It hasn’t been often this past season that we’ve had a cloudy day or stormy weather. Today is a rare exception. I have to say it is a welcome interlude from what otherwise has been an unabated compulsion to expose my wasting carcass (as far as cosmetically allowable) to the burnishing rays of the sun from within the cloudless azure sky.
“Stormy Weather” is a 1933 song written by Harold Arlen and Ted Koehler. Ethel Waters first sang it at The Cotton Club night club in Harlem in 1933 and recorded it that year, and in the same year it was sung in London by Elisabeth Welch and recorded by Frances Langford. The song has since been performed by artists as diverse as Frank Sinatra, Etta James, Dinah Washington, Clodagh Rodgers, and Reigning Sound and most famously by Lena Horne and Billie Holiday.
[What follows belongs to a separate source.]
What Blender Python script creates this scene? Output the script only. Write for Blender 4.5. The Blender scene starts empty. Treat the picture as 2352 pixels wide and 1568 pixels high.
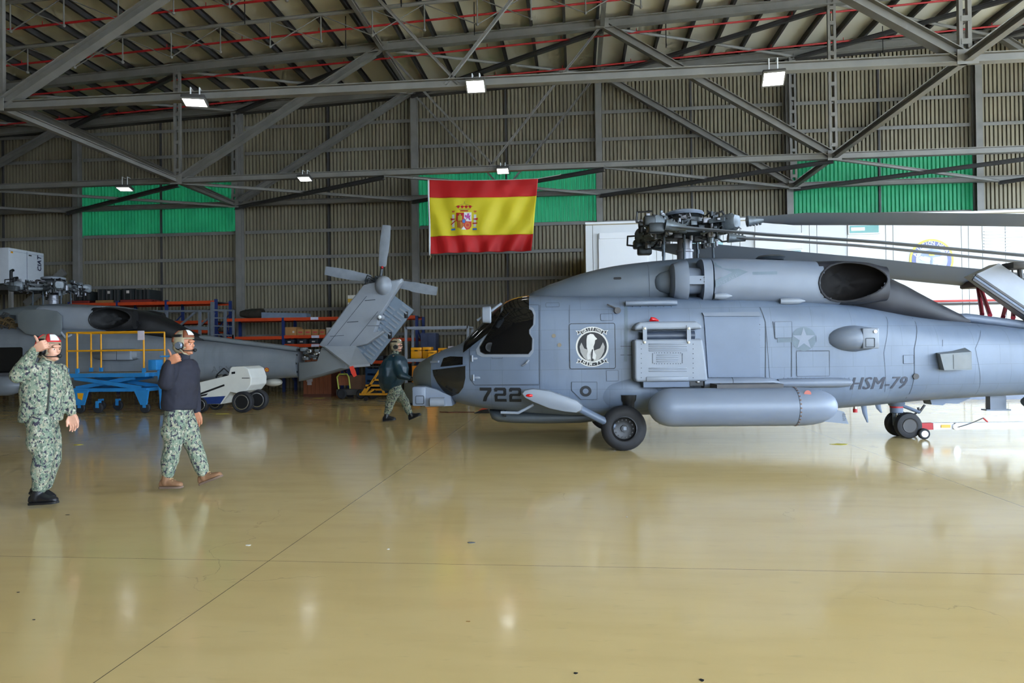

The stormy weather appears to have overtaken the whole of Buttonwood Bay and enervated its composition. Earlier this afternoon (after a late awakening and a commensurately delayed breakfast of my usual improving ingredients) I wheeled my trusty Sun tricycle around Buttonwood Bay (an Outdoor Cycle which according to my Fitness App was precisely 4.39 Km). Apart from the indissoluble noise of the leaf blowers and the torches of the roof workers, there was an overall absence of activity, neither walkers (athletic or canine) nor cyclists. Humanity here has responded to the stormy weather like fading flowers to the diminished rays. Occasionally I felt a drop or two of rain though as yet there has been no material precipitation.
Meanwhile back at the townhouse I content myself with a cup of strong black coffee and the assuaging elasticity of Handel or Mozart (perhaps even the remarkable Roberto Cacciapaglia or in a moment of capitulation Stanley Black’s Hollywood Love Themes). Nor has my devotion today been entirely visceral. In response to my recent undercurrent to make ready for departure at the end of April, I removed two pairs of sunglasses from the drawing room sideboard where they have rested undisturbed for months past to the console of the automobile from which they will in turn be removed upon our return. It is a small application of readiness but nonetheless illustrative of what remains; viz., very little. Thankfully this year we succeeded to transport from Canada far less than we normally haul back and forth often untouched. Apart from my Tilley raffia hat I have but two suitcases and a shopping bag in the closet. Once they are filled with the little hanging in the closet and stored in the top drawer of my bedroom night table, the act of leave-taking shall be complete. How quickly things will vanish!
Until then however I intend to capture whatever streams of vitality currently abound. I feel at the moment as though I were awaiting the eruption of a comet. Having the subduing tranquillity of a day out of the sun, lingering at table with coffee and music, is akin to a soldier awaiting the call to battle. A reflective day without the stimulation of others invokes moderate estrangement and a degree of indifferent isolation. Soon too those who now surround us will melt away.
A wistful glance outside along the marine inlet where the boats are moored. The sky is predominantly grey. Clusters of cumulonimbus clouds. The wind has picked up. An occasional dart of brilliant sunlight breaks through the heavens. The illumination is fleeting. We’re predicted to be in for a week or more of windy conditions.